Les rapports finan­ciers ne suffi­sent pas

Outre son enga­ge­ment phil­an­thro­pi­que, Anto­nis Schwarz est conseil­ler en inves­tis­se­ment à impact social pour PHINEO, une société de conseil et d’analyse à but non lucra­tif et SA d’intérêt public. En 2022, PHINEO a analysé l’engagement de la nouvelle géné­ra­tion des entre­pre­neurs/-euses fami­liaux dans le monde germa­no­phone. D’après l’étude, «les ‹Next­Gens› respec­tent l’engagement de la géné­ra­tion précé­dente, mais souhai­tent fixer leurs propres prio­ri­tés». En compa­rai­son avec la géné­ra­tion précé­dente, ils accor­dent davan­tage d’importance à un impact social posi­tif. Cela modi­fie égale­ment leurs exigen­ces envers les bureaux de gestion de patri­moine (family offices). Ainsi, l’étude constate que la nouvelle géné­ra­tion n’attend pas uniquement un rapport finan­cier, mais égale­ment un «rapport non-finan­cier» sur l’impact social. La nouvelle géné­ra­tion donne des impul­si­ons pour trou­ver de nouvel­les voies et de nouveaux produits. «L’investissement à impact social est très forte­ment animé par la jeune géné­ra­tion», affirme Anto­nis Schwarz. 

«Les Next­Gens respec­tent l’en­ga­ge­ment des géné­ra­ti­ons précé­den­tes, mais souhai­tent mettre l’ac­cent sur leurs propres priorités.» 

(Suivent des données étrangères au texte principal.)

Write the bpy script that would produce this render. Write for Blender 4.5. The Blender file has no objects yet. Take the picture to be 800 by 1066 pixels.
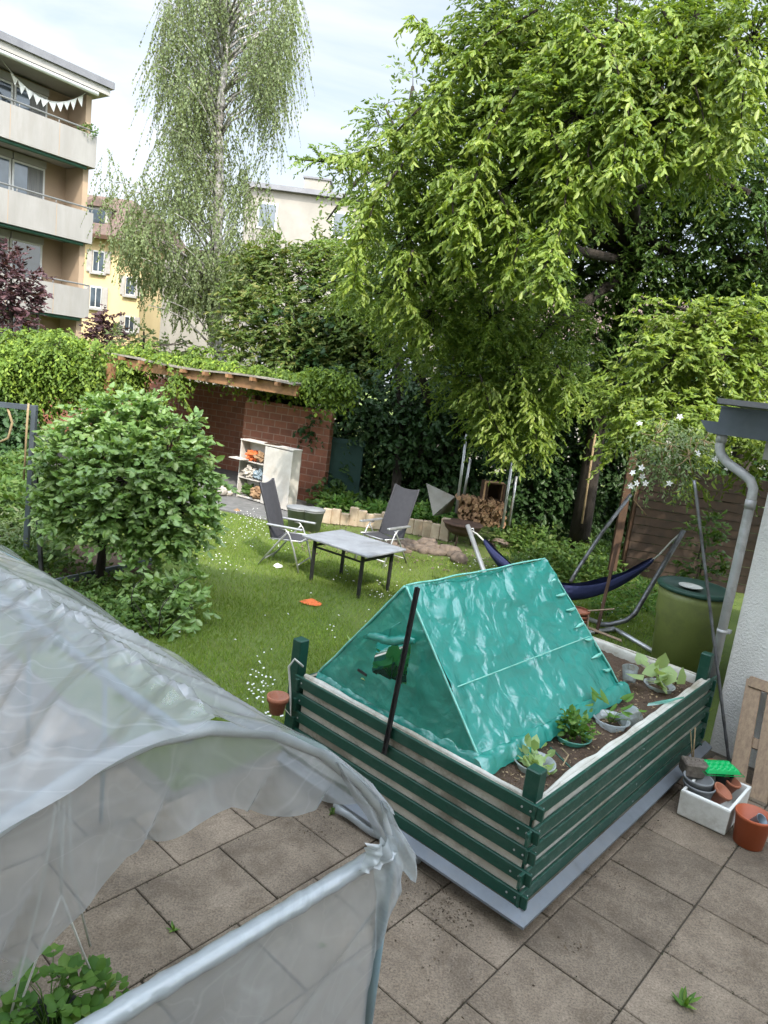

Anto­nis Schwarz, phil­an­thrope et inves­tis­seur d’impact

Il estime néan­mo­ins leur niveau de connais­sances varia­ble et souli­gne par consé­quent l’importance des offres de forma­tion conti­nue. «La nouvelle géné­ra­tion veut faire les choses autre­ment et commence à avoir de l’argent», estime-t-il. Il pour­suit de plus un autre objec­tif concret: faire en sorte que des fonds supp­lé­men­tai­res soient versés à la société à partir des comp­tes bancai­res en déshé­rence en Alle­ma­gne. Aujourd’hui, en Alle­ma­gne, les fonds des comp­tes inac­tifs revi­en­nent à la banque au bout de 30 ans. «Nous voulons créer un fonds d’investissement social (FIS) pour lutter contre cela. Si les véri­ta­bles proprié­tai­res ne se mani­fes­tent pas, les moyens finan­ciers doivent retour­ner à la société via le FIS. Nous voulons de plus que cela se produise au bout de dix ans seule­ment», précise Anto­nis Schwarz. En Suisse, les fonds proven­ant de comp­tes en déshé­rence revi­en­nent à l’État au bout de 60 ans.